In short, the political parties can no longer count on controlling the message. Messages, information and opinions are controlled by the blogs, the people, the individual consumer now. Ask Larry Craig if he was able to control his message that he, “is not gay, or ever has been gay’. All it takes is one Google search to realize that the peoples voice far outweighs that of some pre-recorded press statement.

Mark Penn, an adviser for Hillary Clinton who wrote the book, “Microtrends: the small forces behind tomorrow’s big changes” calls for political parties to capture these small opinionated groups in an attempt to use the shifting synergy to organize a political movement. While I despise Clinton, it would seem that her adviser is just as fresh on what it takes to capture the vote as George W Bush was when he brought Karl Rove on board to his campaign.

Karl Rove wrote in an article that I read when Bush was running for re-election in 2004 that, ‘You have to capture the voter where they are at’. The problem is only magnified for any Presidential contender running in 2008. So how can political parties maintain their agenda if they no longer control the mediums by which their message is spread? The answer may be as simple as being added as a ‘friend’ to their voters political MySpace reality.

Currently, the Republican party is one of its biggest fundraising crises that it has ever seen. The Presidents approval rating is below 30% and many conservative voters are not just dis-contented with the Presidential candidates for the GOP, they are angry. The message, as hounded by the party elite is ‘the war on terror’.  The problem is, of course, this has been unpopular since the beginning. The President, as Commander in Chief, is rightly taking the brunt of the outrages.

Now let me ask this- with the President serving as the media’s ‘whipping block’ against the war, why exactly is the Party insisting on staying ‘on message’? Building the Republican base up is going to take allot of work, and a White House driven message will be the least efficient way to bring conservative and moderate voters back under the same tent.

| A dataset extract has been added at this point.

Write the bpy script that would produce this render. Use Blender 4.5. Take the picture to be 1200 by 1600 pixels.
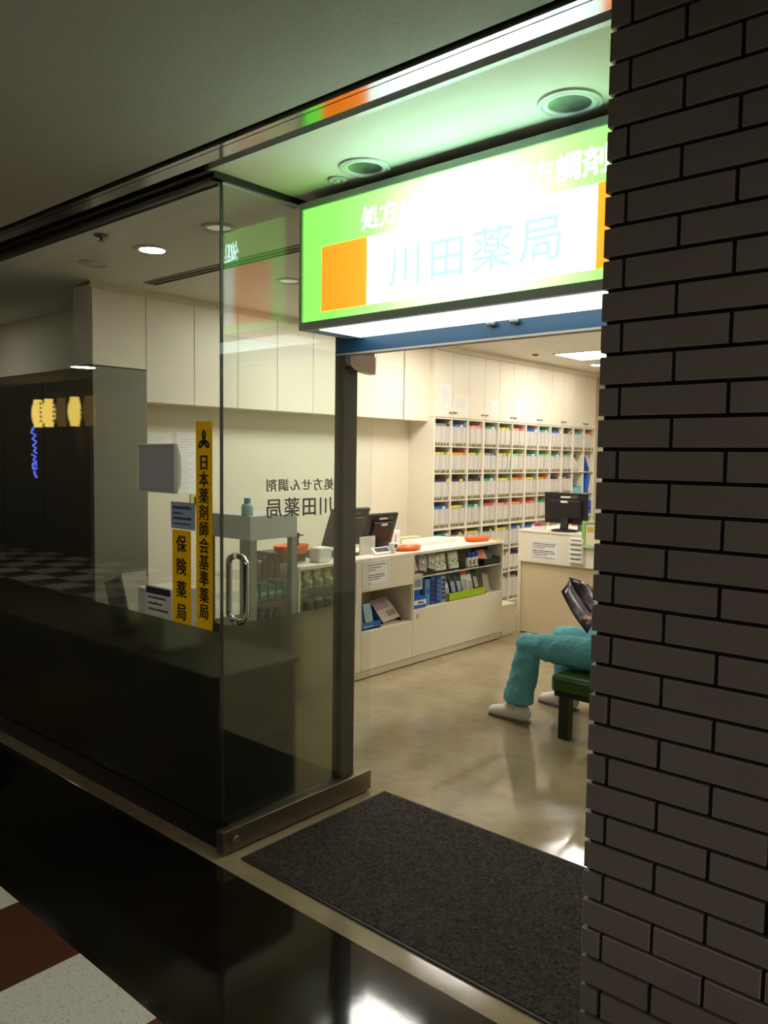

In order to restore trust in the GOP, the party is going to have to let the voters choose the parties message going into the next election.

Many pundits were ’surprised’ by John McCain’s sharp plummet in the polls. Why? Do they not see the same trends that Karl Rove and Mark Penn have been talking about for years? McCain alienated and angered nearly all factions of the Republican party over the last few years. In fact, you could go as far as to say that the main reason for nearly all of the Republican fundrasing troubles in new, small money donors lies at the feet of legislation pushed by McCain.

I am talking about the amnesty issue. The political base of the GOP is in absolute revolt over what they feel is a ‘core issue’ to them. Public health care is another issue that the conservative base of the Republican party does not support, and yet again, you see nearly all the the GOP candidates offering some asinine plan that they say with benefit ‘the children’. It is an absolute catch-22. In order to the Government/Media Complex to air a story on on your campaign you have to endorse their viewpoints, and yet when you endorse those viewpoints you leave your political base throughly unenthusiastic about their choices.

I will predict this: the first of the mainstream candidates to come out AGAINST amnesty with qualifications and AGAINST public health care of any sort with see an instant bump in their poll numbers. More modern metrics of ‘buzz’ around a candidate include ‘blog activity indexes’ such as that of Wonkosphere. I will also predict that much of the blogging world would get behind the GOP Presidental candidate that reflectes their conservite blog message- we want aPresidentialreflectsconservative return of the smaller government, pro-America GOP. That means no amnesty and no expansion of SCHIP or any other ‘public health insurance’.

You want to know how and why Ron Paul raisied $5 million in a single quater despite being only a small blip in the polls? Simple- He has a massive blog and internet movement dedicated to his message. And that message happens to be one that the voters have chosen to be the issue of importance to them. Not political calculations to bring the ‘minority vote’ on board or the ‘pro-healthcare’ vote into the mix.

As you can see, the only real answer to the ‘user generated’ political system that our founders put into place is a return to philosophy, ideology and issue driven politicking. The days of the ‘political stragegists’ being able to define the issues for the voter are over, as can been seen by the revolt over the amensty issue. Party leaders, strategists and the candidates themselves would be wise to take up the issues the voters want, or continue down the road of mediocrity and not living up to expectations. And yes that means Guiliani, who is often labeled as a ‘New York Republican’ faces virtually no chance in the Republican primary, as voters see right though such politically correct qualifications.

I will end it this way as food for thought- Do you really believe that a Republican voter in the mid-west would add McCain or Guilliani, pro-amnesty and abortion candidates, to his politcal ‘friends list’? The awnser, based on polls and fundraising, is a definate no. Republican leaders, take notice.